An issue for students is the amount of work they have to do for a course. This particularly the case for those who have not done formal tertiary studies recently (or at all). There recent experience of courses will be short hour, half day or day slide show sessions. The students are shocked to find they really have to do ten hours work for the course each and every week, regardless of holidays and whatever is happening in their life. The students are also surprised that the tutors prompt them, instead of waiting to the end of the course.

The next topic was an induction process for students not familiar with study, particularly online study. The problem is how detailed to make such an induction process, without overdoing it.

The issue of keeping online courses up to date came up. It is very useful to be able to reference online and up to date materials online in a course. However, links change frequently and some materials are now being protected and require some form of registration or payment.

LinkedIn

ACS Education has set up a LinkedIn Group for Alumni. It will be interesting to see how this works. The group for the Australian National University Group has been in existence since 2007 and now as more than 1,000 members.

Assessment

The meeting took on the elements of Zen, with a discussion of the meaning of zero. The ACS Education assessment generally use two elements: a mark for weekly contributions to forums (usually worth 20% of the overall mark), and two assignments worth 80%. Using the educational jargon, the weekly assessment is formative and the assignments summative. The contentious issues were the limited scale used for the weekly assessment which is a mark of 0, 1 or 2 and the level of contribution needed at each level.

As an example of the scale used, this is the one for the ACS Information Security (Elective Subject):
0 = no contribution
1 = standard below expectation, and
2 = standard at or greater than expectation.
So each week, a student gets a mark of 0, 1, or 2. What does a student have to do for that mark? Are only three levels sufficient? This is a topic which created a lively debate. I had some initial doubts about this system, but found it worked very well in practice: A small mark each week helps encourage e-learning students to keep working. This is also an effective way for the tutor to give feedback, as that feedback comes with a mark which counts to the final result. The limited scale is appropriate as this does not count much to the final mark.

After these heavy academic issues, we changed to talking about course marketing. This is a major issue for e-learning courses. There is a need to explain the mode as well as the quality of the results. ACS has created a short Vodcast on ACS Computer Professional Education Program.

Improvements to the Software

The ACS' LMS provider Brightcookie, then described the upgrade of the ACS e-learning system from Moodle 1.9 to Moodle 2.0. There is not much change in the way the system looks to the student, but the software has been rewritten to allow better access to external resources. This allows extra pieces of software are being used with Moodle.

The new ACS Education "Landing Page" will be provided with Webpress. To provide a way to share materials between Moodle courses, Alfresco will be used as the repository. There will be a better interface to Mahara, allowing the student's e-Portfolio contributions there to be visible in Moodle.

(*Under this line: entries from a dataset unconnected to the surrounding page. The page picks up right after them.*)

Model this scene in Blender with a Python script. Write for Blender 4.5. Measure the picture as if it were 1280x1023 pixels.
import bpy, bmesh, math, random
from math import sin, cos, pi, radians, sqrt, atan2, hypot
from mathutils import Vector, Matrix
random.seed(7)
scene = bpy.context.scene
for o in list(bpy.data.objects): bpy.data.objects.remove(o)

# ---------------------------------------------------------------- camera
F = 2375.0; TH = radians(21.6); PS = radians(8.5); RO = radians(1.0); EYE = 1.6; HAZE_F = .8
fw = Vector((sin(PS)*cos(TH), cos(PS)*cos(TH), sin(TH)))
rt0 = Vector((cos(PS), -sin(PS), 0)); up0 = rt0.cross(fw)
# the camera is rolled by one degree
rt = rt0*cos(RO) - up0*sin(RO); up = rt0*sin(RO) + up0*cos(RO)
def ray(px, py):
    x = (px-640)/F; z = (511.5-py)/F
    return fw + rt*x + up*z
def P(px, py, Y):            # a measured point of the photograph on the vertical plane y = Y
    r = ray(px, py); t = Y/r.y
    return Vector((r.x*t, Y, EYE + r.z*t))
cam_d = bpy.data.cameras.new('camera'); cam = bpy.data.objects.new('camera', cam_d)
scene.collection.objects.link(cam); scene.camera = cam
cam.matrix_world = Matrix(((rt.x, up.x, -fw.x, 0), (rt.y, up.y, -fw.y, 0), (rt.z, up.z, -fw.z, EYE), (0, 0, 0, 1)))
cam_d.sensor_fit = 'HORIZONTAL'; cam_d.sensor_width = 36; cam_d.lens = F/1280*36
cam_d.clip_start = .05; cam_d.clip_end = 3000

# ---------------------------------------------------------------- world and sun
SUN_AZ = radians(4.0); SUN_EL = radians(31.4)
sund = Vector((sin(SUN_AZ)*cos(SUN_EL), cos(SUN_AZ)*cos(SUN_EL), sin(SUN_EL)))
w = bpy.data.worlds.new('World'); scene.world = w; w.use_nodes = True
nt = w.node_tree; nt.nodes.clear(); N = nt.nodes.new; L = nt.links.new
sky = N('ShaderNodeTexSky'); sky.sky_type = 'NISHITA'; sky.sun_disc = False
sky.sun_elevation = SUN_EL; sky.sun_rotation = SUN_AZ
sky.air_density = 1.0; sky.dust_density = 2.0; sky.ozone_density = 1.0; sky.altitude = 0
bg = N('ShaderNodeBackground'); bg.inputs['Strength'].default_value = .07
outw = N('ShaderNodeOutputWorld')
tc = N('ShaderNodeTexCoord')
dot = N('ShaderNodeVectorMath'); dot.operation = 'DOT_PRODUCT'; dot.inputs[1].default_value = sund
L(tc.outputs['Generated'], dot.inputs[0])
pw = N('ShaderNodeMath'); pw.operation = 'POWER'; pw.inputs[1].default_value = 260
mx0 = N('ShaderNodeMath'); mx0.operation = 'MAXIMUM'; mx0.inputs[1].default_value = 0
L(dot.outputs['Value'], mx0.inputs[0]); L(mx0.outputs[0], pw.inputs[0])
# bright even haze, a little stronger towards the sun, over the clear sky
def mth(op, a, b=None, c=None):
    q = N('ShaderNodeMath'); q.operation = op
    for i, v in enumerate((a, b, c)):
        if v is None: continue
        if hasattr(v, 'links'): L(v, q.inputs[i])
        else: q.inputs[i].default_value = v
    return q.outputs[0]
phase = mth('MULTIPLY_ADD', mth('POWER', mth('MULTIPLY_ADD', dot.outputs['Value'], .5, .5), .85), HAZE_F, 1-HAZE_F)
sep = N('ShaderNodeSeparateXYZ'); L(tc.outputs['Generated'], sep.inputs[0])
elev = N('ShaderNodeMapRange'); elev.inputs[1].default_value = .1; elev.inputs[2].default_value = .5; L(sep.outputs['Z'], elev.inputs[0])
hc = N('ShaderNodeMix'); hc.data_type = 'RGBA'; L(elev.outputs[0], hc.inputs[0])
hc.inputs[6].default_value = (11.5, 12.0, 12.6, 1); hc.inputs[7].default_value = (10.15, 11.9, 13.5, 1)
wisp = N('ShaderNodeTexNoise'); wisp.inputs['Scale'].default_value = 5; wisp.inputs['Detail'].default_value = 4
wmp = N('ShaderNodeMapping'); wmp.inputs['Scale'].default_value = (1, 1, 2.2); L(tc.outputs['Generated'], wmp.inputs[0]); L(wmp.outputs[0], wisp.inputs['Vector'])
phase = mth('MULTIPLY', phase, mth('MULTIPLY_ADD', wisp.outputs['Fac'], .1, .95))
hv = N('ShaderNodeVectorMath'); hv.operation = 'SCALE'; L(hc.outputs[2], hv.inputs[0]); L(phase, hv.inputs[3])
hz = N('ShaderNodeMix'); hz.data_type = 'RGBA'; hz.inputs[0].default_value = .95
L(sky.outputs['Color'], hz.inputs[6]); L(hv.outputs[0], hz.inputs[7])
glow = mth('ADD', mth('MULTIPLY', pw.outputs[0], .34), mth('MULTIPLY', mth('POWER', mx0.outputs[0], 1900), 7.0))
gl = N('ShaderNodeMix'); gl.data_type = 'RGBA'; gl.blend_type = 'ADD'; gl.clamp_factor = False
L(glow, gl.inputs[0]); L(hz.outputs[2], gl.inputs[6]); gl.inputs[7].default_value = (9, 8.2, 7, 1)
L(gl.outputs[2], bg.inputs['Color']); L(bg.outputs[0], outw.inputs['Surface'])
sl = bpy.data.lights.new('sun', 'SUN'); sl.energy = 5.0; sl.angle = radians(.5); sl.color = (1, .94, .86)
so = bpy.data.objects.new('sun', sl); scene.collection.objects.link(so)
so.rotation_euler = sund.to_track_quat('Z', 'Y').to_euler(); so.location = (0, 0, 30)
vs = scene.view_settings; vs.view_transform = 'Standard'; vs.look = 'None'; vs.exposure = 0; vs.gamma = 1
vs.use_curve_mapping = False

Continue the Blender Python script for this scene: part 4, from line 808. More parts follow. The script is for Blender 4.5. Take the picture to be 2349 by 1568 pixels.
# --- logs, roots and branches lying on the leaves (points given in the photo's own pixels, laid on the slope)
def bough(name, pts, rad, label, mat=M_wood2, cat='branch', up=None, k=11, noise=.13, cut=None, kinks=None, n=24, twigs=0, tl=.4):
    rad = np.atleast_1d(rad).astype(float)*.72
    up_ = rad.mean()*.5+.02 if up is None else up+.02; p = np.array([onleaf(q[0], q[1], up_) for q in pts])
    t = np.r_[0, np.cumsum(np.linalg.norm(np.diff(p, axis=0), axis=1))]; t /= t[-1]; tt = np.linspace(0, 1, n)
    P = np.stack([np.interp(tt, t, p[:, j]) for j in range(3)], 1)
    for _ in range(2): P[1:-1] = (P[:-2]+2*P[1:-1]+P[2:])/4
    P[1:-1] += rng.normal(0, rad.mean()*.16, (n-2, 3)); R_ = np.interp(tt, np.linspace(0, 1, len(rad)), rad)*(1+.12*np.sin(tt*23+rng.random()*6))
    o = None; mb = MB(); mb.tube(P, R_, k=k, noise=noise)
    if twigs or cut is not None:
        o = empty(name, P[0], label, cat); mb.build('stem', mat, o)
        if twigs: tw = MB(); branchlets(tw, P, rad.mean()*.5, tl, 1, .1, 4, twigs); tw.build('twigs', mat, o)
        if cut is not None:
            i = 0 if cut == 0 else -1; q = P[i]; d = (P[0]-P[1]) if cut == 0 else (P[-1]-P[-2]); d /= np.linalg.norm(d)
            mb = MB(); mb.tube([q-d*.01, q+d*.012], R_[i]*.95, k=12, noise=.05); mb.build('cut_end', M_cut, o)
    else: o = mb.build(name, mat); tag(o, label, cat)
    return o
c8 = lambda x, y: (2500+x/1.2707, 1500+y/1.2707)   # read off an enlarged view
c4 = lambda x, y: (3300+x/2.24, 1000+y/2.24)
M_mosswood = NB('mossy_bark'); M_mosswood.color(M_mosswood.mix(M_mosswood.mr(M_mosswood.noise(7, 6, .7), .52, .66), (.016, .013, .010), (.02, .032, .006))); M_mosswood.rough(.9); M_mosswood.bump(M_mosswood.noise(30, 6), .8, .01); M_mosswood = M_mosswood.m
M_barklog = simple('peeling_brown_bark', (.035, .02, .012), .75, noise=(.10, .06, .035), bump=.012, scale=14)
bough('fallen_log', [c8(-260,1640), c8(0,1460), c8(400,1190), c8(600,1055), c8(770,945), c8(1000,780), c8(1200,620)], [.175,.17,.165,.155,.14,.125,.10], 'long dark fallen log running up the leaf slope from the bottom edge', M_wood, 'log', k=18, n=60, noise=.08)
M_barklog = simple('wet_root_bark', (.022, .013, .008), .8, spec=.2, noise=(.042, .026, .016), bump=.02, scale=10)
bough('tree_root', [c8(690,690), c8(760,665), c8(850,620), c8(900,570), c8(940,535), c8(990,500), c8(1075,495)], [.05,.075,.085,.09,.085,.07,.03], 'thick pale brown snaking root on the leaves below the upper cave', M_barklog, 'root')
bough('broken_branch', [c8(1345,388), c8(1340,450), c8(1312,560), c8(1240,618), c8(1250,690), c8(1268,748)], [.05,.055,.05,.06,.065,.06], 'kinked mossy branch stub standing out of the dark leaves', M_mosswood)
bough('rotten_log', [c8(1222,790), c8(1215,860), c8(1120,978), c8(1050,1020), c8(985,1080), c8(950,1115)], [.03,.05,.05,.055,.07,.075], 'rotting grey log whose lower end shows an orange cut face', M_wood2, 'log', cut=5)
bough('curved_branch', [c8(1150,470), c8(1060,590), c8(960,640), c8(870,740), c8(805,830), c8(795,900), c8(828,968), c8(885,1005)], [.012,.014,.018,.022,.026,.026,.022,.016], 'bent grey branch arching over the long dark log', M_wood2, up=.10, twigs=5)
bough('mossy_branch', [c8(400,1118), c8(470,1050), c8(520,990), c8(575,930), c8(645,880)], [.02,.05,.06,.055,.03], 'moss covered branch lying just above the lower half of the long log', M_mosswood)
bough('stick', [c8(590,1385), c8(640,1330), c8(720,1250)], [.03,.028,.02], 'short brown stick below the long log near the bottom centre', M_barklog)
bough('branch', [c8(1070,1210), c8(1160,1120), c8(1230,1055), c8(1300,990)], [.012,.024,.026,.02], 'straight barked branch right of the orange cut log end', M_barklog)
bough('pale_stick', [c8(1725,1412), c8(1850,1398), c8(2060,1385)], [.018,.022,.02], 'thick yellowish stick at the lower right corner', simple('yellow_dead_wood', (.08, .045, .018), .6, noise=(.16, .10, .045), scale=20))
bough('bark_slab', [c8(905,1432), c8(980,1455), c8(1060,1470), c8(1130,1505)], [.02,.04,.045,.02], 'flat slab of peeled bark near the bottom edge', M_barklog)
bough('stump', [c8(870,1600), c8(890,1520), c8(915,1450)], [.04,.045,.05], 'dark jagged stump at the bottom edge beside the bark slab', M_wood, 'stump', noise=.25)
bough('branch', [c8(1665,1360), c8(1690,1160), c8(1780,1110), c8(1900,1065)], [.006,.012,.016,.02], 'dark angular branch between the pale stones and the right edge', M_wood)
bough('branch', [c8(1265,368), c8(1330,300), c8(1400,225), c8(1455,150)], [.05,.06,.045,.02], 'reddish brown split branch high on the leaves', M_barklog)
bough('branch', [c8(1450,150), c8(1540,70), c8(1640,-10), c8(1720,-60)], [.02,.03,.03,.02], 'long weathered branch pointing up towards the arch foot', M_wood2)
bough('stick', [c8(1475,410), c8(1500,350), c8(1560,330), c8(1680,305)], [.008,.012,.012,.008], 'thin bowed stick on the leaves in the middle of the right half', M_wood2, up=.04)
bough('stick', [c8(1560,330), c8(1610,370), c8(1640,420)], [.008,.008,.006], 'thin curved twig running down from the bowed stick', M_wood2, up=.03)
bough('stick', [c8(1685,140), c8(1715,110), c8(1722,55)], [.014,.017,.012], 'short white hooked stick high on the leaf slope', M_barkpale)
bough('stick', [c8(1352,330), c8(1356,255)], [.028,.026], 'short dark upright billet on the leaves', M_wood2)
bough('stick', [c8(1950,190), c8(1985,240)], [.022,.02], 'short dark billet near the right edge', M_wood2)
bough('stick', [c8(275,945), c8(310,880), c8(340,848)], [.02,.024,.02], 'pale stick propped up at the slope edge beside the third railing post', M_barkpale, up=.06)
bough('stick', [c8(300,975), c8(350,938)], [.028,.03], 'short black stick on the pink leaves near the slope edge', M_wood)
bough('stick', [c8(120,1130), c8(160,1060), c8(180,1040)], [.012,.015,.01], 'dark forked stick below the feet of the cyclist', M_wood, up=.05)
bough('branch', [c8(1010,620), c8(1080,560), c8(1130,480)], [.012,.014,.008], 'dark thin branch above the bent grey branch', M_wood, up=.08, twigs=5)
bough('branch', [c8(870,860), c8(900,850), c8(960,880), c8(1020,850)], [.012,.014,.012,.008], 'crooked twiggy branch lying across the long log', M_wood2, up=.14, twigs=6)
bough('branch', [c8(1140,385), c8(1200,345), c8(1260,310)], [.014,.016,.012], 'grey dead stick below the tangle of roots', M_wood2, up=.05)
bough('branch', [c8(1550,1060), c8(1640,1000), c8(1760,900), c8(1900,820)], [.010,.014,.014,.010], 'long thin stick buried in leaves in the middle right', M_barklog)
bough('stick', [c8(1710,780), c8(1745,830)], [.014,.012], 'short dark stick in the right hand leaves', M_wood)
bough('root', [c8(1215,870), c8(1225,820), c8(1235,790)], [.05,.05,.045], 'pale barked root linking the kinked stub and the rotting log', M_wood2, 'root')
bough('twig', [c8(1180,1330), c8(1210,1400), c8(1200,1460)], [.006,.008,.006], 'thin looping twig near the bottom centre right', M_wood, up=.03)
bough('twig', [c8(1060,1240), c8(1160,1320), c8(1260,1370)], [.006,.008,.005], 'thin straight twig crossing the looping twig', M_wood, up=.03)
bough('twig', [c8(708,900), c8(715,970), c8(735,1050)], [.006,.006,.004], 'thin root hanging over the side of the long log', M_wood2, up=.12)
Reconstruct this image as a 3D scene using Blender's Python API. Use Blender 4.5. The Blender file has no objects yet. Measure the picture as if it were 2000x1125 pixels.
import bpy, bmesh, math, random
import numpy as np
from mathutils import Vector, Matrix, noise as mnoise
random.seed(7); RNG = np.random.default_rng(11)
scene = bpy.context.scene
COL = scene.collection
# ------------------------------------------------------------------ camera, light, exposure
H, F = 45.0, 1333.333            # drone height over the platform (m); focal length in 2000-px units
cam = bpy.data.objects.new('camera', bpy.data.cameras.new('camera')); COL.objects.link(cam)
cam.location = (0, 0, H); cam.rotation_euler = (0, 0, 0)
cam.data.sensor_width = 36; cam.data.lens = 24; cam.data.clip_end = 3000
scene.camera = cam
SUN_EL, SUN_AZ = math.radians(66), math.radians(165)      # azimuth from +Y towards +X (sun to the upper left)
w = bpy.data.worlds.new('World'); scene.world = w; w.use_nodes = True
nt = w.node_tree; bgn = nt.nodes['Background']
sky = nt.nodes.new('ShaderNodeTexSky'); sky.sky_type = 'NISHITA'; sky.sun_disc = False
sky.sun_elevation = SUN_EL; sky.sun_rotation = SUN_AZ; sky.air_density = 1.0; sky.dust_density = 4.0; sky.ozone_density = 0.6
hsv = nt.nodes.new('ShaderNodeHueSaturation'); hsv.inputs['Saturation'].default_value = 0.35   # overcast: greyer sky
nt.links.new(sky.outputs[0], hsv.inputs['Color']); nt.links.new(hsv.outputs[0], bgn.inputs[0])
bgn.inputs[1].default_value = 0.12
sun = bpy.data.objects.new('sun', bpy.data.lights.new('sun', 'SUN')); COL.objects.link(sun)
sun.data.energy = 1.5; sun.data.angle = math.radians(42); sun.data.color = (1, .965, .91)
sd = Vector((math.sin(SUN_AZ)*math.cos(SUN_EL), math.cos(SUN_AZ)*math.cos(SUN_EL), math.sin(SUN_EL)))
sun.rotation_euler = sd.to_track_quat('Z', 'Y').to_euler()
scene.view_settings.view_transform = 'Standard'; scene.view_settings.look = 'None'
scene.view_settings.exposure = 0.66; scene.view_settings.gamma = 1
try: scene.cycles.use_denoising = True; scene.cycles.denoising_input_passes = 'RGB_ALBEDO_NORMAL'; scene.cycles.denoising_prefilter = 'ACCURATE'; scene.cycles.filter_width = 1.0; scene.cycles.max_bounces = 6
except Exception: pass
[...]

Conditional activities will allow the tutor to require the student to have completed some part of the course before they can move on to the next. Cohorts will allow groups of students to be defined across courses.

One feature I welcome is that Alfresco provides facilities to convert documents from word processing to HTML formats automatically. What I would like to be able to do is have a hierarchy of folders with WP documents in them which are converted into a Moodle book. The book is much easier for students to manage, rather than many separate documents and is more efficient in the use of system resources.

Some future possibilities worth exploring later with Moodle 2 are interfaces to other open source software, such as OJS (for students accessing academic papers) and AContent.